The biggest problem facing “women’s fiction” (a term that is patronising in itself) is that critics still don’t take it seriously. It is under-represented in the review sections of newspapers, and rarely discussed on the radio, the Orange Prize being an honourable exception.
I think Goodwin’s entrants have simply realised the truth: that there are no literary credentials to be gained from writing upbeat prose. Current wisdom suggests you cannot be taken seriously if you include a happy ending, wit – or even in some notable cases – a plot.”
Another article by Joan Smith says that One woman’s misery is another bookseller’s joy. Smith calls them “MisLlit,” for Misery Lit.
“These books have been so successful that they now have their own section in my local branch of Waterstone’s, divided off from biography and filed under the fabulously inclusive rubric ‘troubled lives’. I mean, which of us doesn’t have a troubled life?”

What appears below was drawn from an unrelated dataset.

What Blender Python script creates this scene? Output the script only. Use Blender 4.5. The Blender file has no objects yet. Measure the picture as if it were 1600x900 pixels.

The subject was also tackled on by Sarah Cheverton on Women’s Views on News:
“I can’t help but think female novelists are damned if they do write sombre fiction on the grounds – outlined in today’s article – that women feel they have to write without humour or a light touch in order to be taken seriously. And on the flip side, women are damned if they don’t conform to this model when they are often criticised for, and marketed as ‘light’ fiction or, even worse labelled (by which I mean dismissed) with the vomit-inducing tag of ‘Chick-lit’. “
J.A. Konrath is becoming a staple on the Industry News posts. He says there is money to be made out of out-of-print old books.
“Ebooks are not only here to stay, they’re only going to grow in popularity. And an ebook is forever. Your $50 a month now may be $10,000 a year in 2016. You have to an opportunity to make money for eternity on these rights, and eternity is a long time.
But the opportunity won’t last forever. Because someone is going to get wise, look at your backlist, and see dollar signs. They’re going bribe you to get a piece of eternity, for doing nothing more than providing a cover and an uploading service.
I urge all writers to look at their backlist, and figure out how they can turn those dead tree books into ebooks. This should become a required skill for writers, like understanding narrative structure, or how to write a query letter.”